Beto Pallares, AIF managing director, explained how ingenuity and innovation came together for this investment.

“Electric Playhouse is representative of the creative and technical prowess embodied in New Mexico's entrepreneurs,” he said. “Moreover, the business acumen its founders and supporters exhibit point at elements of job and wealth creation that will inspire other entrepreneurs and wow the venue visitors.

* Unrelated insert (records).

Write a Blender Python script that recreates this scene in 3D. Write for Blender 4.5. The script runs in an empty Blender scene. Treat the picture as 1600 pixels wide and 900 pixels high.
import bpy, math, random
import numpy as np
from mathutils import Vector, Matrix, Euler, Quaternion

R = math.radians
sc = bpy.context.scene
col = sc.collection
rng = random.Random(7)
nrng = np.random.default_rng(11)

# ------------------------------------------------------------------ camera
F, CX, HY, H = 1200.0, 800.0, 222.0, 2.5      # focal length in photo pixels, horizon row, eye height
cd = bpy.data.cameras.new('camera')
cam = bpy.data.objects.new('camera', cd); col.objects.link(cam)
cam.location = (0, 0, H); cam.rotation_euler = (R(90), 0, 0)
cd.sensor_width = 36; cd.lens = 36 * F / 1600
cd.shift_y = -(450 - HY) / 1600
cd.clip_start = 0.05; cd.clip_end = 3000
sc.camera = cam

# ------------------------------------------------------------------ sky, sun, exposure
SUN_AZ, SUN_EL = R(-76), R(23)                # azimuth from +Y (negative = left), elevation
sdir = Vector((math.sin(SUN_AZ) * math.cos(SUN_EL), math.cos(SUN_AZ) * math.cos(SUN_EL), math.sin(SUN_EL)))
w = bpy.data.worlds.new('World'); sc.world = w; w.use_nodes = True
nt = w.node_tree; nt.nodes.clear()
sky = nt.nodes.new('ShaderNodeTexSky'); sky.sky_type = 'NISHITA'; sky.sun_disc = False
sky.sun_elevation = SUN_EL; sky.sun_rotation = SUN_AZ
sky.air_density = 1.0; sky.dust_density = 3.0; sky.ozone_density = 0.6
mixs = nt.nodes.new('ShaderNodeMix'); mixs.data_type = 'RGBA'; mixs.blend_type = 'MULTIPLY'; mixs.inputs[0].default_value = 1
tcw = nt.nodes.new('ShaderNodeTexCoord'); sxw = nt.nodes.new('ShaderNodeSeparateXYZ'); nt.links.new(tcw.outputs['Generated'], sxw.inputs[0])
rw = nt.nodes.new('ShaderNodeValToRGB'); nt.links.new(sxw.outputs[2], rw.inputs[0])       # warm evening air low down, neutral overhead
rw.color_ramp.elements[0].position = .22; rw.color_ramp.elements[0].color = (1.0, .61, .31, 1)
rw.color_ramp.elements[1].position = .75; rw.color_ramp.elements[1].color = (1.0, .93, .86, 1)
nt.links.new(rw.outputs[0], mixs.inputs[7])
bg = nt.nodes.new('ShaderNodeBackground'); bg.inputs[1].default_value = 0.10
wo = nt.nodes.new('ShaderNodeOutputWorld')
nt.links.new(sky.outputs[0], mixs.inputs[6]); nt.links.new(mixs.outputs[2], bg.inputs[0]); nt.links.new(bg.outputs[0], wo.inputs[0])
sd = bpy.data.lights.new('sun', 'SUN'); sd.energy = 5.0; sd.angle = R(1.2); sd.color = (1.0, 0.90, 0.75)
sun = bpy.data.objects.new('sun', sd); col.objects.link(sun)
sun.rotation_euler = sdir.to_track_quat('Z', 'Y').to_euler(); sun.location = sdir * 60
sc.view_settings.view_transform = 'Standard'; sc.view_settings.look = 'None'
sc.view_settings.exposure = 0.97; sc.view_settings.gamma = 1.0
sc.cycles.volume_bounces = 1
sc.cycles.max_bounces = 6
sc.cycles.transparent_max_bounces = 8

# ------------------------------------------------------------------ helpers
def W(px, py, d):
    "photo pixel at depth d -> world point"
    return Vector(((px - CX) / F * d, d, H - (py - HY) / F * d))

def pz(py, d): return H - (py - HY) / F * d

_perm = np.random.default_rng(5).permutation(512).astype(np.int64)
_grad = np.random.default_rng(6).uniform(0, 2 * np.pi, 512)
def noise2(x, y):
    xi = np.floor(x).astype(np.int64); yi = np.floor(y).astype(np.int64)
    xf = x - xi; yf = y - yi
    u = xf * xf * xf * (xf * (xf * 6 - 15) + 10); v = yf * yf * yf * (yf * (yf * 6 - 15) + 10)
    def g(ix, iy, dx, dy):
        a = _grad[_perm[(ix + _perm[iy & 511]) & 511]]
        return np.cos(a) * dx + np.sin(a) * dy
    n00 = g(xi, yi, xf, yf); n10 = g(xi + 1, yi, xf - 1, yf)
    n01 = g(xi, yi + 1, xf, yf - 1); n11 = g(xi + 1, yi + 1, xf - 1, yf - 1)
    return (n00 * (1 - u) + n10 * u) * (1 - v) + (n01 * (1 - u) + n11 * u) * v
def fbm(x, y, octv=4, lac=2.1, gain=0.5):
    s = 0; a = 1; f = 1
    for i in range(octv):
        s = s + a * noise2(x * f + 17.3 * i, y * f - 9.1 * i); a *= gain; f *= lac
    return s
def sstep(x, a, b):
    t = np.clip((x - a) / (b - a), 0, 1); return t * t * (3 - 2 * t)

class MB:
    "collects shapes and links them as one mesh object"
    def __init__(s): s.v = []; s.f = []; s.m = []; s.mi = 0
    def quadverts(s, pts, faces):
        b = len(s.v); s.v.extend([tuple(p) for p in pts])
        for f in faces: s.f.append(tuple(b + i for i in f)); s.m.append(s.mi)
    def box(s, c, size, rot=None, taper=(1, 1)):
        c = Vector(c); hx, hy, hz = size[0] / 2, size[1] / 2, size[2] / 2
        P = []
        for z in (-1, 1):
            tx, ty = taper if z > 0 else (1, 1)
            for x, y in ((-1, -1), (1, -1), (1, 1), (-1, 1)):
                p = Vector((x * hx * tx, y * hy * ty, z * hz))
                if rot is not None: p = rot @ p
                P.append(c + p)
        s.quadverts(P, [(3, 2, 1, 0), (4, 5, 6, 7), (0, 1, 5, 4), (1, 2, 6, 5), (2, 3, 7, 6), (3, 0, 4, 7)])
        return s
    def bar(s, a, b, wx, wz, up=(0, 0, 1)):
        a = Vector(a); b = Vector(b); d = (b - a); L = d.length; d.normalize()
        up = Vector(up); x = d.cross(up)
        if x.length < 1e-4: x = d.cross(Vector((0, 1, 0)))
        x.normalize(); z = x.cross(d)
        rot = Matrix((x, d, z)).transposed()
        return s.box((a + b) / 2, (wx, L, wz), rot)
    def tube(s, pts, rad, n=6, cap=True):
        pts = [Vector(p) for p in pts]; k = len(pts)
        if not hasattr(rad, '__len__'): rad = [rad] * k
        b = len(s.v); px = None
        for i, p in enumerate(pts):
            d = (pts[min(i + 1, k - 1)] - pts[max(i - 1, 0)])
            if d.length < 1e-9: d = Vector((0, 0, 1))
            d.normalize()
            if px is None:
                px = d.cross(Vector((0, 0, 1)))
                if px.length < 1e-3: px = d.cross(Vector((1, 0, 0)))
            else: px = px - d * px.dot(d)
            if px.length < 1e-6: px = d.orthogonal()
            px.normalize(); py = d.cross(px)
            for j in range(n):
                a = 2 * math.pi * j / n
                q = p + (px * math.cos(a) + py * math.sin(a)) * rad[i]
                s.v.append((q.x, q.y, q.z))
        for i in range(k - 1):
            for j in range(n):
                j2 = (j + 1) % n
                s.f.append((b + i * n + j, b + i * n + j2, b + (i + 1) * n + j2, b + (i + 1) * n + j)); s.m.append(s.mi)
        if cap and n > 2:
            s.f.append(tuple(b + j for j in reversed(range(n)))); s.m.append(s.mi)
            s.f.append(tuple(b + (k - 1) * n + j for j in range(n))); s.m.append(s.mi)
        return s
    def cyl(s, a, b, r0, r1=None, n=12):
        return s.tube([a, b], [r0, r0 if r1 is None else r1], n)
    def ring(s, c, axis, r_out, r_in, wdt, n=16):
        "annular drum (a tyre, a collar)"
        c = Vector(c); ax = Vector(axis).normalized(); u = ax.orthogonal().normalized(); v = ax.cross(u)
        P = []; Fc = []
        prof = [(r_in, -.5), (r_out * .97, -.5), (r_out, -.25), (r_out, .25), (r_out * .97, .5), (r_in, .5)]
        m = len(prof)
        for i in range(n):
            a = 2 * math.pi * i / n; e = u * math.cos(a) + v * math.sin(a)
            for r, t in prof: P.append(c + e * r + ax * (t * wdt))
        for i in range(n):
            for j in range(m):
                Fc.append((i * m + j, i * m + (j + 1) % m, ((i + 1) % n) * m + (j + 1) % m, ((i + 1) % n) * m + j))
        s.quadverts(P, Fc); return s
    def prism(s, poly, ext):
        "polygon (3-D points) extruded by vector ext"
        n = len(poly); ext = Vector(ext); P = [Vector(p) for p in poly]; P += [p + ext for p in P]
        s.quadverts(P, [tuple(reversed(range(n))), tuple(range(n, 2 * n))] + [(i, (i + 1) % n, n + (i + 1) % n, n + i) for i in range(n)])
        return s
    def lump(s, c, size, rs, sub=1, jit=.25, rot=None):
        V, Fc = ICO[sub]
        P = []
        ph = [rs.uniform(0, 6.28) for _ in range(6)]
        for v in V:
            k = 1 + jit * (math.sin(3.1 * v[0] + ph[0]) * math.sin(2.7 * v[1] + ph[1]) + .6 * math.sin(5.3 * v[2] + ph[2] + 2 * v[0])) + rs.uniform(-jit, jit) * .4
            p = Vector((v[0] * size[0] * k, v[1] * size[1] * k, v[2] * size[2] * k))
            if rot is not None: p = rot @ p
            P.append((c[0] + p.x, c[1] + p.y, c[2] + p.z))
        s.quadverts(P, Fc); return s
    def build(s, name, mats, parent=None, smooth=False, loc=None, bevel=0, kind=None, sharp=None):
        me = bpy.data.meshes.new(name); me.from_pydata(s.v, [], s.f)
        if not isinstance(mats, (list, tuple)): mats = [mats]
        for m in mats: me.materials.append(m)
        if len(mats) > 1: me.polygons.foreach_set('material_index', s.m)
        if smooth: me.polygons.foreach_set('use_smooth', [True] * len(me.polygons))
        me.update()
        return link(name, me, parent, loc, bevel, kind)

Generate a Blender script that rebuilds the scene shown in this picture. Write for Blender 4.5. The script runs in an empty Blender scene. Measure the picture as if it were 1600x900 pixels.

AIF is proud to support and foster that type of New Mexico talent.”

Electric Playhouse closed a nearly $4.4 million Series A funding round that helped them research and develop their gaming and business ideas, market the fledgling business, find the right staffing, and create the space.

“Investment such as from AIF is the lifeblood, the irreplaceable key to survival at least until that freshman year teaches all it can about sustained and gaining growth and prosperity,” said Collins. “It’s hard to put the gratitude into mere words and so there’s no motivation upon waking up every day like that of making good for those who put their fiscal trust in you, especially at the beginning, but always.”

“Technological innovation means leading in both creativity and the increase in the quality of life,” said Kathryn Hansen, director of Arrowhead Center. “It’s not just novelty to explore the boundaries between what is business and what connects people while using new technologies.”

AIF stands at $2 million in commitments and is looking for companies with entrepreneurs fully committed to growing and scaling their company and who are seeking between $25,000 and $150,000 in investment toward their total seed round fundraising target.